Restate the entire listing word for word.

### [MATERIAL PROVIDED]

.....

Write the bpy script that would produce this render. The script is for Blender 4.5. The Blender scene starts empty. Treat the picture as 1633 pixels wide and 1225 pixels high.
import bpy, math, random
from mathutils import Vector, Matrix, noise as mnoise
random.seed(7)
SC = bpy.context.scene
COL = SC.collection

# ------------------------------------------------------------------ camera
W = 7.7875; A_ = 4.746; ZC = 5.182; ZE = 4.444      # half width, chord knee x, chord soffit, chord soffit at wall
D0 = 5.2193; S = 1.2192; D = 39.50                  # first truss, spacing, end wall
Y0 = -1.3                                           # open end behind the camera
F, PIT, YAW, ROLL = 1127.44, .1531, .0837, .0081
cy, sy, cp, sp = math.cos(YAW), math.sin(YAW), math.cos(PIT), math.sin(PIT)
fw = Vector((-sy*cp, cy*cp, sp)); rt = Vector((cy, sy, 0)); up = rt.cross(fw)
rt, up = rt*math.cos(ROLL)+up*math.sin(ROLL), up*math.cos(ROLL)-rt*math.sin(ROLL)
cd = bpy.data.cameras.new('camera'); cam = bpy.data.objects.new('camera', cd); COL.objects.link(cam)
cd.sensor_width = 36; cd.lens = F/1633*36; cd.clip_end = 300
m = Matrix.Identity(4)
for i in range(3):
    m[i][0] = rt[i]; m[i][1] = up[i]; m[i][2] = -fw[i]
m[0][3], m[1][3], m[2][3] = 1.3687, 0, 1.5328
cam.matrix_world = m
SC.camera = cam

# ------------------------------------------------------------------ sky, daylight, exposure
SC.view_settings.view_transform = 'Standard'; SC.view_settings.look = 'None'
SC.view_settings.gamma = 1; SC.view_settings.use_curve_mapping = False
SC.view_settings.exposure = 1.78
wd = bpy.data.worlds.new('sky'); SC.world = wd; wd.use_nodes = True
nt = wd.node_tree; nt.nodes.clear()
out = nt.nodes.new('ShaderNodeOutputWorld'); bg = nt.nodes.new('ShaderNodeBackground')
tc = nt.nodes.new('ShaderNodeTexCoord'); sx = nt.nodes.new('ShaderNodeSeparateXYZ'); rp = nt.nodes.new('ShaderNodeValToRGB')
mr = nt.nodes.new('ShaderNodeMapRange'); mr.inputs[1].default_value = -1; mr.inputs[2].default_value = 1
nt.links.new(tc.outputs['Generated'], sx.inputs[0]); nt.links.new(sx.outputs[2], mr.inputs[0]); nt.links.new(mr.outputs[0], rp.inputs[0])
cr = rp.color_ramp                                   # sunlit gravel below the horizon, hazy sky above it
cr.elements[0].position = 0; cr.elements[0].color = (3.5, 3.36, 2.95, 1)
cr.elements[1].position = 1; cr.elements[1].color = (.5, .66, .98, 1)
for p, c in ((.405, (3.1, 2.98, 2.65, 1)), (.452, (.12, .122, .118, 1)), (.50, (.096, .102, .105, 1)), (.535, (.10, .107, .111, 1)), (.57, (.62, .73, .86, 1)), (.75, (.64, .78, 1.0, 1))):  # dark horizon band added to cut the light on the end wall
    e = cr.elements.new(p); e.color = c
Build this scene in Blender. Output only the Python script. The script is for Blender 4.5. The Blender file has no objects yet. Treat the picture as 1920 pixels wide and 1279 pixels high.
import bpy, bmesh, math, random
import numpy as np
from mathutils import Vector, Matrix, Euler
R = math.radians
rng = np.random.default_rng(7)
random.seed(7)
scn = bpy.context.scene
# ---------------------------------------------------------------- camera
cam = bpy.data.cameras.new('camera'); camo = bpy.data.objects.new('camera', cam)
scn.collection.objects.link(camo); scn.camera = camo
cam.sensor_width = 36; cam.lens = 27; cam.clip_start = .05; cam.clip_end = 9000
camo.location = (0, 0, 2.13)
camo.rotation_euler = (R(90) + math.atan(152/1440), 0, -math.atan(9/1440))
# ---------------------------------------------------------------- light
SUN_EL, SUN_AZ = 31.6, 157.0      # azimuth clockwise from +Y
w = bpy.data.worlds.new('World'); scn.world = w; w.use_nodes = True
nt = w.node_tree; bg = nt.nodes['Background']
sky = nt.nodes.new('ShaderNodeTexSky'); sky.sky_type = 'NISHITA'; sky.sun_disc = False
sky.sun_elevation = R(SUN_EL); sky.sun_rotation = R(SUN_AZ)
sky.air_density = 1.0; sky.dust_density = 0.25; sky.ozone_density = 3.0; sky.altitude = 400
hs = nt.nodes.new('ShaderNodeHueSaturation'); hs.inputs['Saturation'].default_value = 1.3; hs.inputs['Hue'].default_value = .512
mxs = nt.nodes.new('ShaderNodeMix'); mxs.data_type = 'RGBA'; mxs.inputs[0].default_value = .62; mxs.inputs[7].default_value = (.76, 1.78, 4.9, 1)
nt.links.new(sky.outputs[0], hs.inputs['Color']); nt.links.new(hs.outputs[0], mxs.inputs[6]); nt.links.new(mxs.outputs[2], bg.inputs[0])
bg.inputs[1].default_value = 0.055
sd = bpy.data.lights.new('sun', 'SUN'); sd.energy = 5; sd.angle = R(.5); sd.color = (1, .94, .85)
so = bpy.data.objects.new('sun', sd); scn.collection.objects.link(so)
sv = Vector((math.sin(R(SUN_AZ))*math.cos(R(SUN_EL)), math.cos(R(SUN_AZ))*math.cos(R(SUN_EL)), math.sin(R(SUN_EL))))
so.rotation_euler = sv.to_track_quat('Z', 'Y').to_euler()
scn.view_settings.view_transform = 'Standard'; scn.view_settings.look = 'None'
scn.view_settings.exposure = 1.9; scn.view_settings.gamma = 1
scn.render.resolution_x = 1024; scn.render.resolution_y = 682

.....

### [EXERCISE SOLUTION]
Write the bpy script that would produce this render. The script is for Blender 4.5. The Blender scene starts empty. Treat the picture as 1633 pixels wide and 1225 pixels high.
import bpy, math, random
from mathutils import Vector, Matrix, noise as mnoise
random.seed(7)
SC = bpy.context.scene
COL = SC.collection

# ------------------------------------------------------------------ camera
W = 7.7875; A_ = 4.746; ZC = 5.182; ZE = 4.444      # half width, chord knee x, chord soffit, chord soffit at wall
D0 = 5.2193; S = 1.2192; D = 39.50                  # first truss, spacing, end wall
Y0 = -1.3                                           # open end behind the camera
F, PIT, YAW, ROLL = 1127.44, .1531, .0837, .0081
cy, sy, cp, sp = math.cos(YAW), math.sin(YAW), math.cos(PIT), math.sin(PIT)
fw = Vector((-sy*cp, cy*cp, sp)); rt = Vector((cy, sy, 0)); up = rt.cross(fw)
rt, up = rt*math.cos(ROLL)+up*math.sin(ROLL), up*math.cos(ROLL)-rt*math.sin(ROLL)
cd = bpy.data.cameras.new('camera'); cam = bpy.data.objects.new('camera', cd); COL.objects.link(cam)
cd.sensor_width = 36; cd.lens = F/1633*36; cd.clip_end = 300
m = Matrix.Identity(4)
for i in range(3):
    m[i][0] = rt[i]; m[i][1] = up[i]; m[i][2] = -fw[i]
m[0][3], m[1][3], m[2][3] = 1.3687, 0, 1.5328
cam.matrix_world = m
SC.camera = cam

# ------------------------------------------------------------------ sky, daylight, exposure
SC.view_settings.view_transform = 'Standard'; SC.view_settings.look = 'None'
SC.view_settings.gamma = 1; SC.view_settings.use_curve_mapping = False
SC.view_settings.exposure = 1.78
wd = bpy.data.worlds.new('sky'); SC.world = wd; wd.use_nodes = True
nt = wd.node_tree; nt.nodes.clear()
out = nt.nodes.new('ShaderNodeOutputWorld'); bg = nt.nodes.new('ShaderNodeBackground')
tc = nt.nodes.new('ShaderNodeTexCoord'); sx = nt.nodes.new('ShaderNodeSeparateXYZ'); rp = nt.nodes.new('ShaderNodeValToRGB')
mr = nt.nodes.new('ShaderNodeMapRange'); mr.inputs[1].default_value = -1; mr.inputs[2].default_value = 1
nt.links.new(tc.outputs['Generated'], sx.inputs[0]); nt.links.new(sx.outputs[2], mr.inputs[0]); nt.links.new(mr.outputs[0], rp.inputs[0])
cr = rp.color_ramp                                   # sunlit gravel below the horizon, hazy sky above it
cr.elements[0].position = 0; cr.elements[0].color = (3.5, 3.36, 2.95, 1)
cr.elements[1].position = 1; cr.elements[1].color = (.5, .66, .98, 1)
for p, c in ((.405, (3.1, 2.98, 2.65, 1)), (.452, (.12, .122, .118, 1)), (.50, (.096, .102, .105, 1)), (.535, (.10, .107, .111, 1)), (.57, (.62, .73, .86, 1)), (.75, (.64, .78, 1.0, 1))):  # dark horizon band added to cut the light on the end wall
    e = cr.elements.new(p); e.color = c
Build this scene in Blender. Output only the Python script. The script is for Blender 4.5. The Blender file has no objects yet. Treat the picture as 1920 pixels wide and 1279 pixels high.
import bpy, bmesh, math, random
import numpy as np
from mathutils import Vector, Matrix, Euler
R = math.radians
rng = np.random.default_rng(7)
random.seed(7)
scn = bpy.context.scene
# ---------------------------------------------------------------- camera
cam = bpy.data.cameras.new('camera'); camo = bpy.data.objects.new('camera', cam)
scn.collection.objects.link(camo); scn.camera = camo
cam.sensor_width = 36; cam.lens = 27; cam.clip_start = .05; cam.clip_end = 9000
camo.location = (0, 0, 2.13)
camo.rotation_euler = (R(90) + math.atan(152/1440), 0, -math.atan(9/1440))
# ---------------------------------------------------------------- light
SUN_EL, SUN_AZ = 31.6, 157.0      # azimuth clockwise from +Y
w = bpy.data.worlds.new('World'); scn.world = w; w.use_nodes = True
nt = w.node_tree; bg = nt.nodes['Background']
sky = nt.nodes.new('ShaderNodeTexSky'); sky.sky_type = 'NISHITA'; sky.sun_disc = False
sky.sun_elevation = R(SUN_EL); sky.sun_rotation = R(SUN_AZ)
sky.air_density = 1.0; sky.dust_density = 0.25; sky.ozone_density = 3.0; sky.altitude = 400
hs = nt.nodes.new('ShaderNodeHueSaturation'); hs.inputs['Saturation'].default_value = 1.3; hs.inputs['Hue'].default_value = .512
mxs = nt.nodes.new('ShaderNodeMix'); mxs.data_type = 'RGBA'; mxs.inputs[0].default_value = .62; mxs.inputs[7].default_value = (.76, 1.78, 4.9, 1)
nt.links.new(sky.outputs[0], hs.inputs['Color']); nt.links.new(hs.outputs[0], mxs.inputs[6]); nt.links.new(mxs.outputs[2], bg.inputs[0])
bg.inputs[1].default_value = 0.055
sd = bpy.data.lights.new('sun', 'SUN'); sd.energy = 5; sd.angle = R(.5); sd.color = (1, .94, .85)
so = bpy.data.objects.new('sun', sd); scn.collection.objects.link(so)
sv = Vector((math.sin(R(SUN_AZ))*math.cos(R(SUN_EL)), math.cos(R(SUN_AZ))*math.cos(R(SUN_EL)), math.sin(R(SUN_EL))))
so.rotation_euler = sv.to_track_quat('Z', 'Y').to_euler()
scn.view_settings.view_transform = 'Standard'; scn.view_settings.look = 'None'
scn.view_settings.exposure = 1.9; scn.view_settings.gamma = 1
scn.render.resolution_x = 1024; scn.render.resolution_y = 682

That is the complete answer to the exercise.